## WORK TO DO
Identify each line below containing the string "scene" and copy it.

## SOURCE DATA
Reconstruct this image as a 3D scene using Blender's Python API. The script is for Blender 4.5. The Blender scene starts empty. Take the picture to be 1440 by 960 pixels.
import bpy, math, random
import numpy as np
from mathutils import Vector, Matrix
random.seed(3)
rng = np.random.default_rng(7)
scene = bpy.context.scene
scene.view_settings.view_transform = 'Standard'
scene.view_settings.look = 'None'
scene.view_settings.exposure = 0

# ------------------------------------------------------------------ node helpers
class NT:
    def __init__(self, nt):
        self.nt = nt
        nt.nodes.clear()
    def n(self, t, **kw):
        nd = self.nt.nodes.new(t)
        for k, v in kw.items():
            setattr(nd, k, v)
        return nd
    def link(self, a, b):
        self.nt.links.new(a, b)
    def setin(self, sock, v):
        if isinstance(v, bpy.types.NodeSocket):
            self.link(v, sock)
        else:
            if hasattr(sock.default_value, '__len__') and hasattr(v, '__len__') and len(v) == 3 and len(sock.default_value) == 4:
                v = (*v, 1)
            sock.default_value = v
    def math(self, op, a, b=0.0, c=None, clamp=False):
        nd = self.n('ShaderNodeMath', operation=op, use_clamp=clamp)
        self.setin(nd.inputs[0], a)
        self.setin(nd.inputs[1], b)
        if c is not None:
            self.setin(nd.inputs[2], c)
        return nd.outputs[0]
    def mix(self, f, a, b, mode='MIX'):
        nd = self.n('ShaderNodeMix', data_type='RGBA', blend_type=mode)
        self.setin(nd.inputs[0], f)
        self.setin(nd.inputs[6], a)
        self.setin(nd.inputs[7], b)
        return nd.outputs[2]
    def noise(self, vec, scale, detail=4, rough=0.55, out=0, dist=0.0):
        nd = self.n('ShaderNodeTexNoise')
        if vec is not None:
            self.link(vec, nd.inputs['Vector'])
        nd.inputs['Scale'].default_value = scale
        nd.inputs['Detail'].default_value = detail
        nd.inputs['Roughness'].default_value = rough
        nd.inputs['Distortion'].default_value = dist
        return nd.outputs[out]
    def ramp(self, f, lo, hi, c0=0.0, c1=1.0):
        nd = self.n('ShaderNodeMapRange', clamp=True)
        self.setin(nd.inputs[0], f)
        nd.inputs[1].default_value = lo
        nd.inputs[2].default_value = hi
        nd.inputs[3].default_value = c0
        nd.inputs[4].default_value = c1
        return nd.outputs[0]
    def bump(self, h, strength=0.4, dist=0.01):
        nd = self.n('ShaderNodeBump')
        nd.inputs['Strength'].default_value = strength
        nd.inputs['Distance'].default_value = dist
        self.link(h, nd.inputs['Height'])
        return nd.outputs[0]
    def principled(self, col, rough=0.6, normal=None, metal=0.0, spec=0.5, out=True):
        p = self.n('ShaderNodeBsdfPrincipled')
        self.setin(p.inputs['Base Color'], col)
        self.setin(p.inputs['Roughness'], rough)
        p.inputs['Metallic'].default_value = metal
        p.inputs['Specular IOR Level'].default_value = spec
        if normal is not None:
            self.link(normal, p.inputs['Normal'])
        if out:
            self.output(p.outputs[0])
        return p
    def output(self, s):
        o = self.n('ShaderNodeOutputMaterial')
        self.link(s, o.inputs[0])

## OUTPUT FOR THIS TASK
Reconstruct this image as a 3D scene using Blender's Python API. The script is for Blender 4.5. The Blender scene starts empty. Take the picture to be 1440 by 960 pixels.
scene = bpy.context.scene
scene.view_settings.view_transform = 'Standard'
scene.view_settings.look = 'None'
scene.view_settings.exposure = 0